▶ Problem statement
Lines containing the word "objects" should be extracted in full.

(Dataset entries)

──────

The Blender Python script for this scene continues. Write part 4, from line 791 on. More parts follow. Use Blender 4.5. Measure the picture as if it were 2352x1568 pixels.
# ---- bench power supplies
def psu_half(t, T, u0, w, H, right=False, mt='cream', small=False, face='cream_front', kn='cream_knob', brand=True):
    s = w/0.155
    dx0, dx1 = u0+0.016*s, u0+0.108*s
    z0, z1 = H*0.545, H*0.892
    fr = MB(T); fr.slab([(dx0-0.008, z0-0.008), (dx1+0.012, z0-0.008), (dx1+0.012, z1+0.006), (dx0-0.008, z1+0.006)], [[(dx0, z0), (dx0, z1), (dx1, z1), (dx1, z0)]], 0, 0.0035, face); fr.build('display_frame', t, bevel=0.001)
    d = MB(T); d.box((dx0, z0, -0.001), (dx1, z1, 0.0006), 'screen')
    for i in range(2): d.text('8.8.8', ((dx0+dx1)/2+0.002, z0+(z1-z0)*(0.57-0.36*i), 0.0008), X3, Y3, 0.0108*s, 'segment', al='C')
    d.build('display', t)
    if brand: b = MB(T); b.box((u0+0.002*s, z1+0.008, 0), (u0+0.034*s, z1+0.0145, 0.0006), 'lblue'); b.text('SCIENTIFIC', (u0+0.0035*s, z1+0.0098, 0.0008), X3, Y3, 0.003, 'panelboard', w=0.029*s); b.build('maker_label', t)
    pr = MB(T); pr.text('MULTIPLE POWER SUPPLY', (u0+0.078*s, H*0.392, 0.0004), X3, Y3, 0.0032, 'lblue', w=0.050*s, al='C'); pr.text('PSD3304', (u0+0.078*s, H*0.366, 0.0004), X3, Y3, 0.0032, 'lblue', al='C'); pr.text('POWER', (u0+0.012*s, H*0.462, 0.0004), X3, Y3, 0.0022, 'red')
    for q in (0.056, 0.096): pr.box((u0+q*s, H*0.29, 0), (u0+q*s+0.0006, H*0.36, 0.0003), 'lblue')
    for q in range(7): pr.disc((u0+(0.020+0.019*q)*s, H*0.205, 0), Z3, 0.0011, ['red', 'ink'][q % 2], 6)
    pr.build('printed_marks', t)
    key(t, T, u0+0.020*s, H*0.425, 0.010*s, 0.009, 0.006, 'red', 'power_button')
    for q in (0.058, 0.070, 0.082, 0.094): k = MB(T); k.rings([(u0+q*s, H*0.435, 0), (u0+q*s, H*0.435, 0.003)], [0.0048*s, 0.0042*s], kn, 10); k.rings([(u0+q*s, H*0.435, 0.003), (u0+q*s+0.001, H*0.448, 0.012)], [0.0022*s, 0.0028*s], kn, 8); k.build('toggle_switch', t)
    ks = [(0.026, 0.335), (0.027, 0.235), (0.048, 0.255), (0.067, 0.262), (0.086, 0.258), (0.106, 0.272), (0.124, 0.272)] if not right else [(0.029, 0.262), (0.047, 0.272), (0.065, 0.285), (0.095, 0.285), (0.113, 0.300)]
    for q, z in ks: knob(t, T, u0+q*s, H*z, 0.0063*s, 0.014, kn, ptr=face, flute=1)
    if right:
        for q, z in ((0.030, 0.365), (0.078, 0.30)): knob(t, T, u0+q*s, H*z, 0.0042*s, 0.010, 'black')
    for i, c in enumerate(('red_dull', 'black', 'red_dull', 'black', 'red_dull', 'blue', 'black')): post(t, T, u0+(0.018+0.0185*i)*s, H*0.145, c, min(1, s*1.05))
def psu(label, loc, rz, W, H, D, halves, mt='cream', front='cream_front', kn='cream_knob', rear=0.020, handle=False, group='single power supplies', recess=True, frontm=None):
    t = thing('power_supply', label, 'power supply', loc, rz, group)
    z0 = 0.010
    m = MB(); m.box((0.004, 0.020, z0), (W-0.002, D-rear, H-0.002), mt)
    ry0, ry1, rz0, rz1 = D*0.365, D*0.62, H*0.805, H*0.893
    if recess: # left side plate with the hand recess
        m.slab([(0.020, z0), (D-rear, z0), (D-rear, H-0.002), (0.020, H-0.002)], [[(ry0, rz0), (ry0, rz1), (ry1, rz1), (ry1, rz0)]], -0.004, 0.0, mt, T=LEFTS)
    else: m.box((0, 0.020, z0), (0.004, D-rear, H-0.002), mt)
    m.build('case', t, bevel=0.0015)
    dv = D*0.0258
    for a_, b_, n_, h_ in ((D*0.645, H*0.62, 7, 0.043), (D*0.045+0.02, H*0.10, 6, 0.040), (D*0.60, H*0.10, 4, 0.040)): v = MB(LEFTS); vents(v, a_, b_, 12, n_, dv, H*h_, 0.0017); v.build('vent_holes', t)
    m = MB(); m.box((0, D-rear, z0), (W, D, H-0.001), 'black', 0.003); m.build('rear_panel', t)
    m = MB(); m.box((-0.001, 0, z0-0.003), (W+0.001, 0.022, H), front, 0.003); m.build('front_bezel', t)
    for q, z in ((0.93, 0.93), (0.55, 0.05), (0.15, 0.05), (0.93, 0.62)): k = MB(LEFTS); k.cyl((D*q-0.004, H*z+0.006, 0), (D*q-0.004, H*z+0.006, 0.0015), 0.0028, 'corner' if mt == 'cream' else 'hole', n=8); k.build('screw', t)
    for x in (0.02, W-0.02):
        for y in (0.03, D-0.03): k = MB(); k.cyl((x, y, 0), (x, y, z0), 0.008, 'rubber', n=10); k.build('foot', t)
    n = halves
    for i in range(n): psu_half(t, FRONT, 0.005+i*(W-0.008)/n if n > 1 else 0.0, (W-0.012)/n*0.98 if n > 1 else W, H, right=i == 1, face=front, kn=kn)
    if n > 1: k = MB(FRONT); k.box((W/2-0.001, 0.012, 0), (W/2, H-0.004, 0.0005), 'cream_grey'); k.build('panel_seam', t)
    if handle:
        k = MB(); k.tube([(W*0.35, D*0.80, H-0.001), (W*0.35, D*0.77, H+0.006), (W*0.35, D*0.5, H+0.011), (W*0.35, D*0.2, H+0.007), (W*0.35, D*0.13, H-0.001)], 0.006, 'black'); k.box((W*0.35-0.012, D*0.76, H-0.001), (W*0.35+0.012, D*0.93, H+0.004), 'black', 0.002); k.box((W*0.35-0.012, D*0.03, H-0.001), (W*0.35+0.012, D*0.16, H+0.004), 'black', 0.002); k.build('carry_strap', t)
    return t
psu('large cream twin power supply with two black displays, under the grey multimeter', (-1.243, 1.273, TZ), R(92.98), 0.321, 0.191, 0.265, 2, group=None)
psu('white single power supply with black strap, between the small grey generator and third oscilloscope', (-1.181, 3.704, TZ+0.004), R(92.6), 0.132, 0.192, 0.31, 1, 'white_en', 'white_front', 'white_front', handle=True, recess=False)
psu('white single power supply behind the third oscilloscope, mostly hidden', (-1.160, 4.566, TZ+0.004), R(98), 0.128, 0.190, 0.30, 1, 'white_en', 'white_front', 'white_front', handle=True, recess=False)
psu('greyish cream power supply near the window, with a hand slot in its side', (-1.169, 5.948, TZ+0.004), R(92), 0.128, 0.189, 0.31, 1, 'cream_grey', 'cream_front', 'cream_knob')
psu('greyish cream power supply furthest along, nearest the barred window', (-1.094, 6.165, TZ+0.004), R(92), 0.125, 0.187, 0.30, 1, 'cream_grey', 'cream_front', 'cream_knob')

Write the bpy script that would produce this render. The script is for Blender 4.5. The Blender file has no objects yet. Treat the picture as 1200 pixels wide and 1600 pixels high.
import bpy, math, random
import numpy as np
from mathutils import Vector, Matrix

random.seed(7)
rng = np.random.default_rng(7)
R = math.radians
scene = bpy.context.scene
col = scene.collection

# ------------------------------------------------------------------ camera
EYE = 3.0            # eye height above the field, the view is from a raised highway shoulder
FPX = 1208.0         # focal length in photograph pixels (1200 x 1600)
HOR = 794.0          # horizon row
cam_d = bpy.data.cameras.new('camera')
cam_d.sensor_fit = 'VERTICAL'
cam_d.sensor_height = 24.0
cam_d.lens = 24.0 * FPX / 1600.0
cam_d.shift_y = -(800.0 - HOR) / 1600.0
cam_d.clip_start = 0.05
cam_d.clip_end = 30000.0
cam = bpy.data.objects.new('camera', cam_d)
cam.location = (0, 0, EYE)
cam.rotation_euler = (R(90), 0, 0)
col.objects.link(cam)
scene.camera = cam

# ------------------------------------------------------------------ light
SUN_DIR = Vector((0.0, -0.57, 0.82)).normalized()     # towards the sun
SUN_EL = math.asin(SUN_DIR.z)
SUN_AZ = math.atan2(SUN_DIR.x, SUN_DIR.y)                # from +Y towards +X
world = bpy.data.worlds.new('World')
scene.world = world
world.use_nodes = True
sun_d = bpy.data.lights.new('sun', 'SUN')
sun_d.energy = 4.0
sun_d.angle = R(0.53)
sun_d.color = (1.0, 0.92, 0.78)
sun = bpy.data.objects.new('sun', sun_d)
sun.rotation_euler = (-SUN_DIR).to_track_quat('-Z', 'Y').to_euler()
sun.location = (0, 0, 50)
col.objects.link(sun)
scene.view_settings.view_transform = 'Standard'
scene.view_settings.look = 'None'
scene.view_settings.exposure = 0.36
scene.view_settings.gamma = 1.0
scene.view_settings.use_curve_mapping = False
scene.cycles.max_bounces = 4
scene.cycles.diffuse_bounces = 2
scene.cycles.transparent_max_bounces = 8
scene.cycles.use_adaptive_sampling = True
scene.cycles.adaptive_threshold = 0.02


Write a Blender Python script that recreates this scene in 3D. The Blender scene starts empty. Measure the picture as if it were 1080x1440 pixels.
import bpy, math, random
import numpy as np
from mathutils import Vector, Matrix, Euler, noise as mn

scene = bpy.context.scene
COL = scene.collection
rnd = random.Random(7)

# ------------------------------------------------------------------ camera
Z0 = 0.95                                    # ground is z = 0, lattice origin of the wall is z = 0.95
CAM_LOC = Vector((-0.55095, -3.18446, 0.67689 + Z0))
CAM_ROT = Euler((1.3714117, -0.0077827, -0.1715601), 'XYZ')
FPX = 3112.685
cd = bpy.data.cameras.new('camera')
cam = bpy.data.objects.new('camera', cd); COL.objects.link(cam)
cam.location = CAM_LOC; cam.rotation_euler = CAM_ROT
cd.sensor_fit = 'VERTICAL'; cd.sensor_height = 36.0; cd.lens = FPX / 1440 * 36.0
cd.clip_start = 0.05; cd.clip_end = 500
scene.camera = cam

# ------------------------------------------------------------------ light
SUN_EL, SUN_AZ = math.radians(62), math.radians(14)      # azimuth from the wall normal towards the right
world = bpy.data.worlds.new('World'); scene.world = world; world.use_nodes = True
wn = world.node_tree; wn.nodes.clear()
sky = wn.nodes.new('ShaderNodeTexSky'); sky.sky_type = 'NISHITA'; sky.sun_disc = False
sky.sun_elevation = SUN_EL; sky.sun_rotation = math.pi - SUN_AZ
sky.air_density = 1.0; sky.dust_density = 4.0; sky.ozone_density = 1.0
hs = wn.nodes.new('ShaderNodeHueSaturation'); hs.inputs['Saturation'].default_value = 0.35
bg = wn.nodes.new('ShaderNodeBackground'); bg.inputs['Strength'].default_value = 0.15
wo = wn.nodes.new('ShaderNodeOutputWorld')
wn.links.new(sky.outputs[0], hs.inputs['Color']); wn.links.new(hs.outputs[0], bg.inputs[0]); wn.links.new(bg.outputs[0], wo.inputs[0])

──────

▶ Written response
Write the bpy script that would produce this render. The script is for Blender 4.5. The Blender file has no objects yet. Treat the picture as 1200 pixels wide and 1600 pixels high.
cam = bpy.data.objects.new('camera', cam_d)
col.objects.link(cam)
sun = bpy.data.objects.new('sun', sun_d)
col.objects.link(sun)
cam = bpy.data.objects.new('camera', cd); COL.objects.link(cam)